Koch highlights some of the specifics in his article:

Although bees can’t be expected to push levers, they can be trained to take either the left or the right exit inside a cylinder modified for the DMTS test. A color disk serves as a cue at the entrance of the maze, so that the bee sees it before entering. Once within the maze, the bee has to choose the arm displaying the color that matches (DMTS) or differs from (DNMTS) the color at the entrance. Bees perform both tasks well. They even generalize to a situation they have never previously encountered. That is, once they’ve been trained with colors, they “get it” and can now follow a trail of vertical stripes if a disk with vertical gratings is left at the entrance of the maze. These experiments tell us that bees have learned an abstract relation (sameness in DMTS, difference in DNMTS) irrespective of the physical nature of the stimuli. The generalization to novel stimuli can even occur from odors to colors.

Koch remarks that, although these experiments do not demonstrate that the bees are conscious, they do caution us to not too quickly reject this possibility.

Bees are highly adaptive and sophisticated creatures with a bit fewer than one million neurons, which are interconnected in ways that are beyond our current understanding, jammed into less than one cubic millimeter of brain tissue.
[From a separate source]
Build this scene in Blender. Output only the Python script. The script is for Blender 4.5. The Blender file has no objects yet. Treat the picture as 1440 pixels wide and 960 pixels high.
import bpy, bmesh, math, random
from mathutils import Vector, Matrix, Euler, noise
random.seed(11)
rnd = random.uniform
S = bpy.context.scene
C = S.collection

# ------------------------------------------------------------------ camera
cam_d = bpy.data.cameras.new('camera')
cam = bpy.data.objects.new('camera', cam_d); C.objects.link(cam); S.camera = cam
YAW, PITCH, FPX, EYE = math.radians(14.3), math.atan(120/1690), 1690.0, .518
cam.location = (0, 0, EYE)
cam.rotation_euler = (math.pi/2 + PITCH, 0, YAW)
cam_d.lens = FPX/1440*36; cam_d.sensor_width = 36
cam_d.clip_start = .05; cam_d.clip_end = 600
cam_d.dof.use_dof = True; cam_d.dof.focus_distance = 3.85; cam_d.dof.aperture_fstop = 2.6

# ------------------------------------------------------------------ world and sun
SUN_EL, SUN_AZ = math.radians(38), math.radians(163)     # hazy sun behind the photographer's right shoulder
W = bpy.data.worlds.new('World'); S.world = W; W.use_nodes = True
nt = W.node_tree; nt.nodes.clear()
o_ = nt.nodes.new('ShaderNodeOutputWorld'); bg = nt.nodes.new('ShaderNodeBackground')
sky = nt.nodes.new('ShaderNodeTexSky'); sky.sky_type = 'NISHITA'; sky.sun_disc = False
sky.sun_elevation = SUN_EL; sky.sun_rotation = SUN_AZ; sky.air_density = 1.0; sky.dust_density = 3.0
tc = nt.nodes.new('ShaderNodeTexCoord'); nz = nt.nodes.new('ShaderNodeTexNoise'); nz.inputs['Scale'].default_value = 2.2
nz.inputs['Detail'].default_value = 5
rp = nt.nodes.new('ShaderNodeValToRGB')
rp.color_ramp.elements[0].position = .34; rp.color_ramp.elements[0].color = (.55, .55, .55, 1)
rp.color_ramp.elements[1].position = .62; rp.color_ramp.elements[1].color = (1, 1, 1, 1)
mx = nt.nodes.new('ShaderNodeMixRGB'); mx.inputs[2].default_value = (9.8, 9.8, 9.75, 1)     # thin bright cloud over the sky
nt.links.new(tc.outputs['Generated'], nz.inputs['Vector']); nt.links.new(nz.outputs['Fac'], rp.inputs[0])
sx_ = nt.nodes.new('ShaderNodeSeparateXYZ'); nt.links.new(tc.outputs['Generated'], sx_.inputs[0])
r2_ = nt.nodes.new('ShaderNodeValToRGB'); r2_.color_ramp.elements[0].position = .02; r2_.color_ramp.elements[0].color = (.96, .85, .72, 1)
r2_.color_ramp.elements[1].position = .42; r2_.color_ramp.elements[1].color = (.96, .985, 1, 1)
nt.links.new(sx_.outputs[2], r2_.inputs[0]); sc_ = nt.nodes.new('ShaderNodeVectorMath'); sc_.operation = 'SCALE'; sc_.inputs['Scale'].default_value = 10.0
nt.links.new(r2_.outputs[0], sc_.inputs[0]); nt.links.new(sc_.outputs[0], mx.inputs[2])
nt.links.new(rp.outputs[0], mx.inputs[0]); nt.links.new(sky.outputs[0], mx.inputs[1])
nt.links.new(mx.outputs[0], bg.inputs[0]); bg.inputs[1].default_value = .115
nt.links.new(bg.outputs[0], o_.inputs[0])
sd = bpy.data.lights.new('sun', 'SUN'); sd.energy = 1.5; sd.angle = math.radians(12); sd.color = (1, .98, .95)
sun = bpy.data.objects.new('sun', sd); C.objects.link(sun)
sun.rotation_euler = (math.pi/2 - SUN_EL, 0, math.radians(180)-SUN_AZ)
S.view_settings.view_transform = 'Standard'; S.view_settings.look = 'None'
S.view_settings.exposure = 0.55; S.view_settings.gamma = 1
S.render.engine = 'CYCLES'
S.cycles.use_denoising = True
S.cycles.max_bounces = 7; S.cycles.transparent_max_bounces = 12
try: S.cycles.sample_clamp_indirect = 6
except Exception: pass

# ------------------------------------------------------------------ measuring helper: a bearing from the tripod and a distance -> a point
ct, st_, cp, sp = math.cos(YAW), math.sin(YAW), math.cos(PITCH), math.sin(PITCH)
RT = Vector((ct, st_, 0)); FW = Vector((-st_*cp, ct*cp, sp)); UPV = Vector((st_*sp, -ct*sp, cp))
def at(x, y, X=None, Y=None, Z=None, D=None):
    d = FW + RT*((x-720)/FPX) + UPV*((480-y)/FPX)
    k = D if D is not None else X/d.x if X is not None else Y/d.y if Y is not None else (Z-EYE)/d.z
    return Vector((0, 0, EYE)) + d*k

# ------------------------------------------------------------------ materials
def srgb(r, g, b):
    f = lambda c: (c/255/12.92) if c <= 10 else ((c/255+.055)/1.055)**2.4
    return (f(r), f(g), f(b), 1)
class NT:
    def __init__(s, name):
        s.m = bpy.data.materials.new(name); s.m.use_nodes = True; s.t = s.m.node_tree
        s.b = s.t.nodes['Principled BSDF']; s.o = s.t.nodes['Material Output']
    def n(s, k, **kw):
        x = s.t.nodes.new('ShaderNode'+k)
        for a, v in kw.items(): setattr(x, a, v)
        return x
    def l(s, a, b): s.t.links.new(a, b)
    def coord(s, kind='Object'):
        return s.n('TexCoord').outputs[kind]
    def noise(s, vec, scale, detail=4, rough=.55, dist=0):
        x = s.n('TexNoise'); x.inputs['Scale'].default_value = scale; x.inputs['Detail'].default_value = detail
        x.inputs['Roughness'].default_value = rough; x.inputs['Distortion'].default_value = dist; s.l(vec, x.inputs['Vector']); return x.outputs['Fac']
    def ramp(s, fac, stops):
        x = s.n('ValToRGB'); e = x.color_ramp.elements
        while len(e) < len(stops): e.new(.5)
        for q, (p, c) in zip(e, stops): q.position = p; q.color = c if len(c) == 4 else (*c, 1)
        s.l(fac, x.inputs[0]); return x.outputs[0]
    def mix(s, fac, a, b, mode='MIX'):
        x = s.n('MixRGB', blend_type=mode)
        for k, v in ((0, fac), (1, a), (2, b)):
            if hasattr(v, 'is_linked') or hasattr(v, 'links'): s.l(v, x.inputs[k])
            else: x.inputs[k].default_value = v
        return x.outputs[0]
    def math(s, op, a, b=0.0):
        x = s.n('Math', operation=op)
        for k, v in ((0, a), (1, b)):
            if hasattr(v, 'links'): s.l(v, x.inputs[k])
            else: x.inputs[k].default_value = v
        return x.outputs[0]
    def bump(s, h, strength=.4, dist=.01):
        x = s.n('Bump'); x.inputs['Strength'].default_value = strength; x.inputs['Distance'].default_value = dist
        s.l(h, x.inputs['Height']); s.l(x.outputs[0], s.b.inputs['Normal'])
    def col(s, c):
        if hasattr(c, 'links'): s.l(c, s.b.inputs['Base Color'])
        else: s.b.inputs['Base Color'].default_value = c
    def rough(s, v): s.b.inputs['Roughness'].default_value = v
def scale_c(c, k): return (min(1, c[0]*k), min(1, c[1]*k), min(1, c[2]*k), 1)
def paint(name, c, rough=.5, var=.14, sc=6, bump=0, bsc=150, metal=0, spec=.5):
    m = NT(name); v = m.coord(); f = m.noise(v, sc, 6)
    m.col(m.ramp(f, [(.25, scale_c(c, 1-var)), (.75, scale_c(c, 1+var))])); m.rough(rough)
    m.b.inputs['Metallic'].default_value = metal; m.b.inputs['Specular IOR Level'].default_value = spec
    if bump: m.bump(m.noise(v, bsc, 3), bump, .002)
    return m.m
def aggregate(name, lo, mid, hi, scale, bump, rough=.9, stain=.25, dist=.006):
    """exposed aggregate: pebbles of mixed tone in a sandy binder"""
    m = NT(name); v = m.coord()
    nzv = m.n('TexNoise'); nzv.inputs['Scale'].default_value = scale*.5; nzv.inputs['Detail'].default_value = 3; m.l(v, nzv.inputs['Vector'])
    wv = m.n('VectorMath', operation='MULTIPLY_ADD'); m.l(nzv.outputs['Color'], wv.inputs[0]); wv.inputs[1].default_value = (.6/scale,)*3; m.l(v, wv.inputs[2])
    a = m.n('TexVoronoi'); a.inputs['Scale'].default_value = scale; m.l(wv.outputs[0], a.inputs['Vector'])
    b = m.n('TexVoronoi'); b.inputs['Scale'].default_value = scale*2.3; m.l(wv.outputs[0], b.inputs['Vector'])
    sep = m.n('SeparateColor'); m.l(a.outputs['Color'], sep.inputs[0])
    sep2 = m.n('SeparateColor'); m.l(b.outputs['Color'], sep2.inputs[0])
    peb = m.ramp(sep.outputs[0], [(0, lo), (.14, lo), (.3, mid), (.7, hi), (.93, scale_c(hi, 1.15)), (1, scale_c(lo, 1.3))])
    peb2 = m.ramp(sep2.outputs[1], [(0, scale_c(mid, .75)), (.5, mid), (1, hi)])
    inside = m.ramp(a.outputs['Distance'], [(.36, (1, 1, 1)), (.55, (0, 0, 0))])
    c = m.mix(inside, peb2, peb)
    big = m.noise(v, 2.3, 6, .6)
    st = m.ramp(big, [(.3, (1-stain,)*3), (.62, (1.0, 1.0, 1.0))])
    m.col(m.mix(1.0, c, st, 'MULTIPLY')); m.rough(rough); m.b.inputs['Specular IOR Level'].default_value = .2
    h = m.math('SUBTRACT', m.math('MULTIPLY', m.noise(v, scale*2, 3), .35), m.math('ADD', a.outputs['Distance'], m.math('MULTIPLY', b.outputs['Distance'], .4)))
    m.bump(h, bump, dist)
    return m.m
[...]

The neural density in the bee’s brain is about 10 times higher than that in a mammalian cerebral cortex, which most of us take to be the pinnacle of evolution on this planet.

In a paper that Koch coauthored with Giulio Tononi they suggest an approach to the study of consciousness that is very promising.

Indeed, as long as one starts from the brain and asks how it could possibly give rise to experience—in effect trying to ‘distill’ mind out of matter, the problem may be not only hard, but almost impossible to solve. But things may be less hard if one takes the opposite approach: start from consciousness itself, by identifying its essential properties, and then ask what kinds of physical mechanisms could possibly account for them.

The paper describes Tononi’s integrated information theory of consciousness in great detail. The essential properties of consciousness that are proposed have a mathematical character:

Taking consciousness as primary, IIT first identifies axioms of experience, then derives a set of corresponding postulates about its physical substrate. The axioms of IIT are assumptions about our own experience that are the starting point for the theory. Ideally, axioms are essential (apply to all experiences), complete (include all the essential properties shared by every experience), consistent (lack contradictions) and independent (not derivable from each other).

Giurfa’s observations of honey bees identify cognitive abilities that are also associated with mathematics – as bees are observed to “master abstract inter-relationships, such as sameness and difference.” My point here is simply that mathematics may provide significant support to the investigation of cognition and/or consciousness in living things. Rudimentary mathematical forms serve as maps to cognitive structure and conscious experience in lives other than our own. And mathematics, as an efficacious cognitive event in our experience, can perhaps alter the terms of the debate about human consciousness between the realists and the illusionists.  Mathematics is uniquely important to both physical law and the pure creativity of exploring precisely defined abstract relationships.